Do not rely upon Microsoft's list of ports you need to open. In practice, there are -many- more ports you will need. ("Oh, that undocumented port you found isn't used specially by Exchange itself, it is used by the infrastructure layers that Exchange is built on!")

Now, there are some people who disagree with me and believe the Exchange is perfectly secureable. In particular, Leythos over in the firewalls newsgroup claims that his company has implemented such configurations often. As best I can tell, though, in each case his company had the freedom to configure the Exchange server.

Reply to
Walter Roberson

Hi Walter,

Thank you very much for your help.

Do you have any experience with RPC over HTTP? I do not know if my ISP has that set up - but from what I have read, RPC over HTTP would save me from all of the stuff that you described.

Reply to
Mike_B

Sorry, No.

I would tend to doubt that RPC over HTTP would solve the issues I encountered.
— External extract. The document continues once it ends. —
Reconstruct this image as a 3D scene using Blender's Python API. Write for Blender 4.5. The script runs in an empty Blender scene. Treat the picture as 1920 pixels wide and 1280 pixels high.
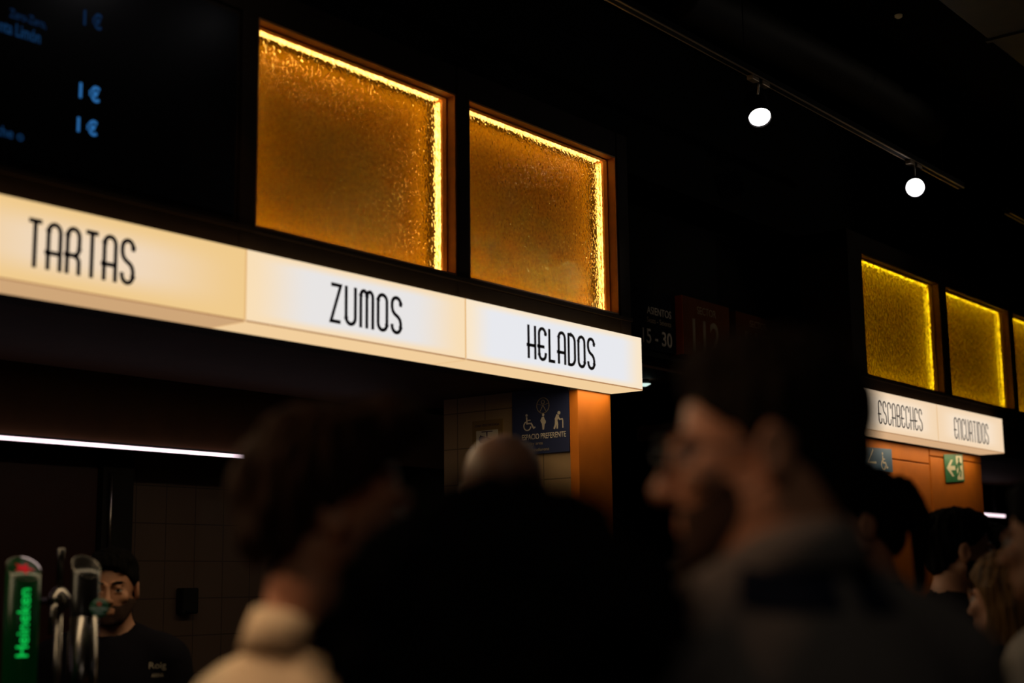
import bpy, bmesh, math, random
import numpy as np
from mathutils import Vector, Matrix, noise
from mathutils.bvhtree import BVHTree

random.seed(7)
S = bpy.context.scene
COL = S.collection

# ---------------------------------------------------------------- camera
# world axes: +X along the kiosk fronts, +Y into the kiosks, +Z up. 1 unit = 1 m
FPX = 2700.0
AX = np.array([0.62073495, 0.12190959, 0.77448446])     # world X in camera axes (right, down, forward)
AY = np.array([-0.7839272, 0.11174629, 0.61071344])
AZ = np.array([-0.01209394, -0.98623061, 0.16493307])
CAM = Vector((0.0, 0.0, 1.55))
right = Vector((AX[0], AY[0], AZ[0])); down = Vector((AX[1], AY[1], AZ[1])); fwd = Vector((AX[2], AY[2], AZ[2]))
cd = bpy.data.cameras.new('camera'); cam = bpy.data.objects.new('camera', cd); COL.objects.link(cam)
M3 = Matrix((right, -down, -fwd)).transposed()
cam.matrix_world = Matrix.Translation(CAM) @ M3.to_4x4()
cd.sensor_width = 36.0; cd.lens = FPX / 1920 * 36
cd.clip_start = 0.05; cd.clip_end = 100
cd.dof.use_dof = True; cd.dof.focus_distance = 6.1; cd.dof.aperture_fstop = 1.6
S.camera = cam

def ray(px, py):
    return right * (px - 960) + down * (py - 640) + fwd * FPX
def on_y(px, py, y):
    r = ray(px, py); return CAM + r * ((y - CAM.y) / r.y)
def on_x(px, py, x):
    r = ray(px, py); return CAM + r * ((x - CAM.x) / r.x)
def at_depth(px, py, d):
    return CAM + ray(px, py) * (d / FPX)

# ---------------------------------------------------------------- world and view
S.view_settings.view_transform = 'Standard'; S.view_settings.look = 'None'
S.view_settings.exposure = 0.0; S.view_settings.gamma = 1.0
try: S.view_settings.use_curve_mapping = False
except Exception: pass
w = bpy.data.worlds.new('world'); S.world = w; w.use_nodes = True
w.node_tree.nodes['Background'].inputs[0].default_value = (0.004, 0.003, 0.002, 1)
w.node_tree.nodes['Background'].inputs[1].default_value = 0.6
S.cycles.max_bounces = 8; S.cycles.transmission_bounces = 6; S.cycles.diffuse_bounces = 3
S.cycles.sample_clamp_indirect = 3.0

# ---------------------------------------------------------------- materials
MATS = {}
def nt(name):
    m = bpy.data.materials.new(name); m.use_nodes = True; MATS[name] = m
    return m, m.node_tree.nodes, m.node_tree.links
def srgb(r, g, b):
    f = lambda c: (c / 255 / 12.92) if c <= 10 else ((c / 255 + 0.055) / 1.055) ** 2.4
    return (f(r), f(g), f(b), 1)
def pbr(name, col, rough=0.6, metal=0.0, var=0.12, scale=12, bump=0.0, bscale=60, stretch=None, spec=0.5, emit=None, estr=0.0):
    m, N, L = nt(name)
    b = N['Principled BSDF']
    b.inputs['Roughness'].default_value = rough; b.inputs['Metallic'].default_value = metal
    b.inputs['Specular IOR Level'].default_value = spec
    tc = N.new('ShaderNodeTexCoord'); mp = N.new('ShaderNodeMapping')
    L.new(tc.outputs['Object'], mp.inputs['Vector'])
    if stretch: mp.inputs['Scale'].default_value = stretch
    nz = N.new('ShaderNodeTexNoise'); nz.inputs['Scale'].default_value = scale; nz.inputs['Detail'].default_value = 4
    L.new(mp.outputs[0], nz.inputs['Vector'])
    r = N.new('ShaderNodeValToRGB'); L.new(nz.outputs['Fac'], r.inputs['Fac'])
    c = col
    r.color_ramp.elements[0].position = .3; r.color_ramp.elements[1].position = .7
    r.color_ramp.elements[0].color = (c[0] * (1 - var), c[1] * (1 - var), c[2] * (1 - var), 1)
    r.color_ramp.elements[1].color = (min(1, c[0] * (1 + var)), min(1, c[1] * (1 + var)), min(1, c[2] * (1 + var)), 1)
    L.new(r.outputs[0], b.inputs['Base Color'])
    if bump:
        n2 = N.new('ShaderNodeTexNoise'); n2.inputs['Scale'].default_value = bscale; n2.inputs['Detail'].default_value = 3
        L.new(mp.outputs[0], n2.inputs['Vector'])
        bp = N.new('ShaderNodeBump'); bp.inputs['Strength'].default_value = bump; bp.inputs['Distance'].default_value = 0.01
        L.new(n2.outputs['Fac'], bp.inputs['Height']); L.new(bp.outputs[0], b.inputs['Normal'])
    if emit:
        b.inputs['Emission Color'].default_value = emit; b.inputs['Emission Strength'].default_value = estr
    return m
def emis(name, col, s):
    m, N, L = nt(name); N.remove(N['Principled BSDF'])
    e = N.new('ShaderNodeEmission'); e.inputs[0].default_value = (*col[:3], 1); e.inputs[1].default_value = s
    L.new(e.outputs[0], N['Material Output'].inputs[0]); return m

black_paint = pbr('black_paint', (0.006, 0.005, 0.004), .8, spec=.2)
ceil_black = pbr('ceiling_black', (0.006, 0.0055, 0.004), .95, spec=.1, bump=.2, bscale=30)
wall_black = pbr('wall_black', (0.005, 0.005, 0.004), .9, spec=.15)
floor_m = pbr('floor_concrete', (0.03, 0.024, 0.02), .55, var=.3, scale=3, spec=.3)
frame_m = pbr('frame_bronze', (0.030, 0.019, 0.011), .7, metal=.0, var=.1, spec=.10)
jamb_m = pbr('jamb_ochre', (0.46, 0.20, 0.055), .5, var=.12, scale=25, spec=.25)
jamb_dark = pbr('jamb_brown', (0.16, 0.075, 0.016), .6, var=.12, scale=25, spec=.1)
orange_m = pbr('orange_laminate', (0.42, 0.118, 0.010), .6, var=.06, spec=.12)
back_m = pbr('amber_back', (0.275, 0.146, 0.001), .75, var=.05, spec=.1)
back_y = pbr('yellow_back', (0.72, 0.53, 0.008), .75, var=.05, spec=.1)
jamb_shade_m = pbr('jamb_shade_olive', (0.05, 0.032, 0.006), .6, var=.1, spec=.2)
soffit_m = pbr('soffit_brown', (0.055, 0.022, 0.008), .7, spec=.2)
redpanel_m = pbr('dark_red_panel', (0.018, 0.0022, 0.0018), .5, spec=.2)
chrome_m = pbr('chrome', (0.22, 0.20, 0.185), .22, metal=1.0, var=.03)
steel_m = pbr('steel', (0.35, 0.32, 0.30), .35, metal=1.0, var=.05)
trackgrey = pbr('track_aluminium', (0.42, 0.33, 0.24), .4, metal=.6, var=.05)
duct_m = pbr('duct_grey', (0.022, 0.018, 0.010), .6, var=.2, spec=.3)
navy_m = pbr('navy_board', (0.012, 0.017, 0.055), .5, var=.04)
navyblue_m = pbr('blue_board', (0.02, 0.07, 0.15), .5, var=.04)
green_m = pbr('green_sign', (0.015, 0.13, 0.05), .5, var=.04)
whiteprint = pbr('white_print', (0.45, 0.39, 0.31), .6, var=.03)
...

Exchange 2000 attempts callbacks to ports which were logically closed long before, and which could well have been recycled for other uses in the meanwhile.

What you need to fix the problems I saw would be a Layer 2 Transparent VPN, such as is possible with the PIX 515/515E, PIX 525, PIX 535, and Cisco ASA 5500 series, when running the 7.x code revision. That would, though, require that your LAN be an extension of the ISP's LAN.